WHAT YOU WILL DO = Quote exactly the lines spanning from the top of the data below to the line that contains "cam.matrix_world = m; SC.camera = cam", including both.
____ DATA BLOCK
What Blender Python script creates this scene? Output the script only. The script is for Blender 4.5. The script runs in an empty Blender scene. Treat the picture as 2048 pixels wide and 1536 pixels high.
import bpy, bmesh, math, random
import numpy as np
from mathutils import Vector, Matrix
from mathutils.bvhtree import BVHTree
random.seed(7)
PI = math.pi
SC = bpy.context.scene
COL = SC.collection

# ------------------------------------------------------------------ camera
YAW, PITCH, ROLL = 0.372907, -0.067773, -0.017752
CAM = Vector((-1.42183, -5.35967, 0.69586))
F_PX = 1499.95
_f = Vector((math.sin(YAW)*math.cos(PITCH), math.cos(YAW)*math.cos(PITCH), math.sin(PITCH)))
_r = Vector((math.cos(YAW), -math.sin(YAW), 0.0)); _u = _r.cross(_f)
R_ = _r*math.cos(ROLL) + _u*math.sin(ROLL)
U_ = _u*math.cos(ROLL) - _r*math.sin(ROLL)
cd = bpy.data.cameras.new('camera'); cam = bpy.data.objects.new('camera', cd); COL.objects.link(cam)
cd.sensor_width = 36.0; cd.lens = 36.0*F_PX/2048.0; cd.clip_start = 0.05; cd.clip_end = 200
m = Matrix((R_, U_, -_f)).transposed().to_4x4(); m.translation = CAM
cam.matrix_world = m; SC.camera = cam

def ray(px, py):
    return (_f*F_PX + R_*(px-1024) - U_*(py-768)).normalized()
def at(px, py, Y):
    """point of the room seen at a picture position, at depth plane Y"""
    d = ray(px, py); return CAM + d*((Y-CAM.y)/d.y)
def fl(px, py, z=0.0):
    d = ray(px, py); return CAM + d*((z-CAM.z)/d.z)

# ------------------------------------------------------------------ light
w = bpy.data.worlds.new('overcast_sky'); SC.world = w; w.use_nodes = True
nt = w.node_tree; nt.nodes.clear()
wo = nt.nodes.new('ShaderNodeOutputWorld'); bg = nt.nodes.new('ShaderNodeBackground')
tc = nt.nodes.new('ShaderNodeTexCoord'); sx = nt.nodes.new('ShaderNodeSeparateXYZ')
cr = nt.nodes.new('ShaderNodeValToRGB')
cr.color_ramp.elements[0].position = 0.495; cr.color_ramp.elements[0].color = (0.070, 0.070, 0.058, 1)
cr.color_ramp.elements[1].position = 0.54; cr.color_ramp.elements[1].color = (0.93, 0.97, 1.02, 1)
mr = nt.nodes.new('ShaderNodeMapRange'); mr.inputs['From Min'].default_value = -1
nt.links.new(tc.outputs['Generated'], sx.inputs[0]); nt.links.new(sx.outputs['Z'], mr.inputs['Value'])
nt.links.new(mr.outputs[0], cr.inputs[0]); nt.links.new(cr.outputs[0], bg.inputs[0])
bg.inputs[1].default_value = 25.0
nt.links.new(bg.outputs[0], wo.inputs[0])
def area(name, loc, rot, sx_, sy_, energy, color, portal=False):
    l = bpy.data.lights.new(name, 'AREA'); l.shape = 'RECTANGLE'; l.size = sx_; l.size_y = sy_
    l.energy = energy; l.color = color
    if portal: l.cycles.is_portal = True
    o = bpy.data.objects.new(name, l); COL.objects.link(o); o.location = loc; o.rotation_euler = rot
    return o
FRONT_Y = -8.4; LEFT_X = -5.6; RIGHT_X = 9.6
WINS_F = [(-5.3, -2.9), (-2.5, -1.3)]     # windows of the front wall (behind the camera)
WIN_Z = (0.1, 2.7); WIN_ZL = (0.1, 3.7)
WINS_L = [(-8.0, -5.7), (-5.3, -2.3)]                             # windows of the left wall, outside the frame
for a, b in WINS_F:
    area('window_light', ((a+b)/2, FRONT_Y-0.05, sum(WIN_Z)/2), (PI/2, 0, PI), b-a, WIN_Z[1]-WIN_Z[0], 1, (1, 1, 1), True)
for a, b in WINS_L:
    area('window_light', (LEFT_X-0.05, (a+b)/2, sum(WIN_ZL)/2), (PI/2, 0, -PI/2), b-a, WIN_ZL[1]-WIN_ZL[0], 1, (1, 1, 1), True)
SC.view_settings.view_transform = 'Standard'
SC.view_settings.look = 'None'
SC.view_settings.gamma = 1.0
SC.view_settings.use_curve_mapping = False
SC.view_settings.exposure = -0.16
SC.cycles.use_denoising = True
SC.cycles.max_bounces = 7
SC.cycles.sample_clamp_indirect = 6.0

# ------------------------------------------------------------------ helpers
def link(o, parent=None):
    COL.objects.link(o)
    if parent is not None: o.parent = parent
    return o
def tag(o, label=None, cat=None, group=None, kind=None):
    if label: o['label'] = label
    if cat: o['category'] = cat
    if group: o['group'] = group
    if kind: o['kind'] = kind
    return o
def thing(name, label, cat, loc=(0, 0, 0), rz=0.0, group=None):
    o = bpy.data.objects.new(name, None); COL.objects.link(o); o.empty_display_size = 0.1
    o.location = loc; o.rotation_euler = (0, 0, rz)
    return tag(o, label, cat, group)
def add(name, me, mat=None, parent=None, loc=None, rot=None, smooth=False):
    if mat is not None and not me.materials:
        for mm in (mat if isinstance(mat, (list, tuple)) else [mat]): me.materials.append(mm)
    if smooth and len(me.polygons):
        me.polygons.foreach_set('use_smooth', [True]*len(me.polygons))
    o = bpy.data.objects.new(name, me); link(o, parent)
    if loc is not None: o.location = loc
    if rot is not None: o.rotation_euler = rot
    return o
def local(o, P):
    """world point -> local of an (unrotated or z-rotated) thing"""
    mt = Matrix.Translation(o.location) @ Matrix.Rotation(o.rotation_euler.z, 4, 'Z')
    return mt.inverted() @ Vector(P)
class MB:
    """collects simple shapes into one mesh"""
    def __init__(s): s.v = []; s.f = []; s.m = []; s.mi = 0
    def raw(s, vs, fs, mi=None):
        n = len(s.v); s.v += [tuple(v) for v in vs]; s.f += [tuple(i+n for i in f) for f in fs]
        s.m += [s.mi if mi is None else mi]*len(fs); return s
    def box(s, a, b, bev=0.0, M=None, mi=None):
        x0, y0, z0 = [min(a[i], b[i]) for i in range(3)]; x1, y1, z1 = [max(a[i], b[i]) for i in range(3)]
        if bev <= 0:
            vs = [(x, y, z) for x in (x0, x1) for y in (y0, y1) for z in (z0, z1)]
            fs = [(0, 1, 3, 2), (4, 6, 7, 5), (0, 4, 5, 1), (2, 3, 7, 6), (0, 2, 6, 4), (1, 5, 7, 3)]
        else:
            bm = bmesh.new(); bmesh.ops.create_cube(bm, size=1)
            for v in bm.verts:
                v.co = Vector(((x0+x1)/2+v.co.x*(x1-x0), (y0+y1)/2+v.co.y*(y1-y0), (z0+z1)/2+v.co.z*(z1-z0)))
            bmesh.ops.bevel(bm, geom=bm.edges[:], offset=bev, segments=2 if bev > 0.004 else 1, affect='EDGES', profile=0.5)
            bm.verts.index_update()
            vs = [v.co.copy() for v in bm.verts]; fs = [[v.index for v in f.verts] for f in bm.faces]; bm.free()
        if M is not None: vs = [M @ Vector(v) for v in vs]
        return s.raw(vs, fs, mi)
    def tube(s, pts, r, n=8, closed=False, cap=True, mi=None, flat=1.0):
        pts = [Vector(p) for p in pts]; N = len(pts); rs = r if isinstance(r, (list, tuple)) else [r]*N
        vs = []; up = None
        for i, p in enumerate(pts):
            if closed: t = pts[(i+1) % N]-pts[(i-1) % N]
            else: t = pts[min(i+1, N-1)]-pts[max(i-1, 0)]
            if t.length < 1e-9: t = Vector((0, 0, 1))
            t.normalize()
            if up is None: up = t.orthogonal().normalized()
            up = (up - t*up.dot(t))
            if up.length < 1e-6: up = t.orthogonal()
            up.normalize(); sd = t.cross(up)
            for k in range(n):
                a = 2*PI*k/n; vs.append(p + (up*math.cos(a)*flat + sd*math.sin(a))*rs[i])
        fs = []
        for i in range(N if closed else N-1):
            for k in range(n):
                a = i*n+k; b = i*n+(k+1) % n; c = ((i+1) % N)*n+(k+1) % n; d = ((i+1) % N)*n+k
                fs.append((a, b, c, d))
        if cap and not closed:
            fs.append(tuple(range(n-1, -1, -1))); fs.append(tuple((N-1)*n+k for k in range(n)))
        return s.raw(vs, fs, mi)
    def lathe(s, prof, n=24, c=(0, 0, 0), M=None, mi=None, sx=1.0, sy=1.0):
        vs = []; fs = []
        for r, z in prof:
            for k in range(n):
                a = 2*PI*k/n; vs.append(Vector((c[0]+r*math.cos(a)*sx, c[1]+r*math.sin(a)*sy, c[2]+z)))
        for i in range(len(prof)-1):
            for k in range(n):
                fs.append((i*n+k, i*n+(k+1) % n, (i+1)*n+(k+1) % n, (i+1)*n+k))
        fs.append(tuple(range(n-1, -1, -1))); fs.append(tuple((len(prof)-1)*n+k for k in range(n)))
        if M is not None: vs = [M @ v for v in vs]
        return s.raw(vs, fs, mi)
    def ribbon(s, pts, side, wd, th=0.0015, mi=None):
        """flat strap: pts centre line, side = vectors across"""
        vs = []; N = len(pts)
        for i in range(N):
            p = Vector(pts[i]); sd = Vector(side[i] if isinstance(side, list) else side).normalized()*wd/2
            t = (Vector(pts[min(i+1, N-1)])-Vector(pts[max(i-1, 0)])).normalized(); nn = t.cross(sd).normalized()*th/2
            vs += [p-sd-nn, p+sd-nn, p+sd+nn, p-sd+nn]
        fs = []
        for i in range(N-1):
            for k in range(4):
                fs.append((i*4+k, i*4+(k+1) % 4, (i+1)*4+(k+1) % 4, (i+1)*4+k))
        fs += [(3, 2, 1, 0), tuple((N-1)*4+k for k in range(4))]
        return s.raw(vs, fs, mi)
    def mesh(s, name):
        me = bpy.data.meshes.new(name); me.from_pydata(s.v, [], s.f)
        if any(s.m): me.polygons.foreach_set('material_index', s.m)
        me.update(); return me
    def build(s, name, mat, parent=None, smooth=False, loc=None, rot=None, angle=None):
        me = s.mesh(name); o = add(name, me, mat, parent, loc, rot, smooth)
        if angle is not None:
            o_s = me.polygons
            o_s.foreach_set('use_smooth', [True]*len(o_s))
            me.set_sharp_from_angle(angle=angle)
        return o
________
CORRECT ANSWER =
What Blender Python script creates this scene? Output the script only. The script is for Blender 4.5. The script runs in an empty Blender scene. Treat the picture as 2048 pixels wide and 1536 pixels high.
import bpy, bmesh, math, random
import numpy as np
from mathutils import Vector, Matrix
from mathutils.bvhtree import BVHTree
random.seed(7)
PI = math.pi
SC = bpy.context.scene
COL = SC.collection

# ------------------------------------------------------------------ camera
YAW, PITCH, ROLL = 0.372907, -0.067773, -0.017752
CAM = Vector((-1.42183, -5.35967, 0.69586))
F_PX = 1499.95
_f = Vector((math.sin(YAW)*math.cos(PITCH), math.cos(YAW)*math.cos(PITCH), math.sin(PITCH)))
_r = Vector((math.cos(YAW), -math.sin(YAW), 0.0)); _u = _r.cross(_f)
R_ = _r*math.cos(ROLL) + _u*math.sin(ROLL)
U_ = _u*math.cos(ROLL) - _r*math.sin(ROLL)
cd = bpy.data.cameras.new('camera'); cam = bpy.data.objects.new('camera', cd); COL.objects.link(cam)
cd.sensor_width = 36.0; cd.lens = 36.0*F_PX/2048.0; cd.clip_start = 0.05; cd.clip_end = 200
m = Matrix((R_, U_, -_f)).transposed().to_4x4(); m.translation = CAM
cam.matrix_world = m; SC.camera = cam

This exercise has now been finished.